Black Hills' plan for higher street-light costs stuns city


City Council was stunned to learn Monday that Black Hills Energy wants to more than double the annual cost of the city's high-efficiency LED street lights -- a $1-million increase that would erase the savings from the low-energy street lights.
That savings also is the money the city uses to pay off the $4.2million LED program -- which Black Hills helped create.

Council took the news like someone had just stolen their cars.

"This is a slap in the face," Council President Steve Nawrocki told City Manager Sam Azad after he explained that Black Hills wants an extra $940,000 a year for street light costs and $60,000 more for traffic lights. That basically doubles what the city has been paying.
District 1 Councilman Bob Schilling reminded the audience that Black Hills had supported the light-replacement program as a way for the city to save money.
"And now they want to take that money back," he said, shaking his head.
For example, the city spent $2.1 million on street lights in 2013. After the LED lights were installed, that annual bill dropped to $950,000 in 2016.
The details of the street-light plan are in Black Hills' Phase 2 rate request that is pending before the Colorado Public Utilities Commission. The city has a utilities lawyer under contract, William McEwan, and Azad told council McEwan will be fighting the street-light increase in the rate case.

In its filed testimony, Black Hills officials argue they need to get more revenue from city's street lights -- which they own. The mistake was to set the monthly costs for the new lighting too low from the start, according to testimony.
"In our discussions before the Phase 2 filing, we determined the company has not been charging enough to cover its fixed costs for the street light system after the city installed the LED lights," a senior Black Hills expert wrote.
Essentially, the utility wants to double the cost of what it charges the city to use its poles, electric lines and other infrastructure, even though the LED lights were installed to save power and money.
Back in 2014, council entered into a $4.2 million contract to install some 8,000 high-efficiency LED street lights because they would lower the annual charges from Black Hills. The financing came from Wells Fargo with the understanding the city would pay off the debt with savings from the LED lights. As collateral, the city listed its fire stations.
Even though the city paid for the new LED lights, Black Hills still owns them and the street light system. The city simply pays to use them.

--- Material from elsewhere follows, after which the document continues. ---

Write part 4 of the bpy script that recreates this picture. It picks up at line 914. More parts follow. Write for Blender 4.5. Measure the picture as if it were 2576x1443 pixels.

The Phase 2 rate case is becoming a lightning rod of issues for Black Hills. At its heart, the case is a plan from Black Hills on how it will collect its allowed revenue from all its customers, from residential, to industrial and even municipal government.
For example, Black Hills is proposing to freeze the rates of residential customers who use less than 500 kilowatt hours per month (about 50 percent of households) and raise the rates on those that use more by about $2.40 a month.
Small businesses would get a sizable rate cut under the Phase 2 plan. But solar-power users -- who sometimes put power into the grid -- would see their monthly costs go up. Now, the city is looking at a $1-million hike in street light costs.
The PUC voted 2-1 in July to have an administrative law judge review the Phase 2 case and make a recommendation to the three-member commission. Commissioner Frances Koncilja voted against that, arguing the Phase 2 plan has important changes the commissioners should review themselves.

Although she lost that vote, Chairman Jeff Ackermann confirmed the commissioners can review any proposed settlement by the judge.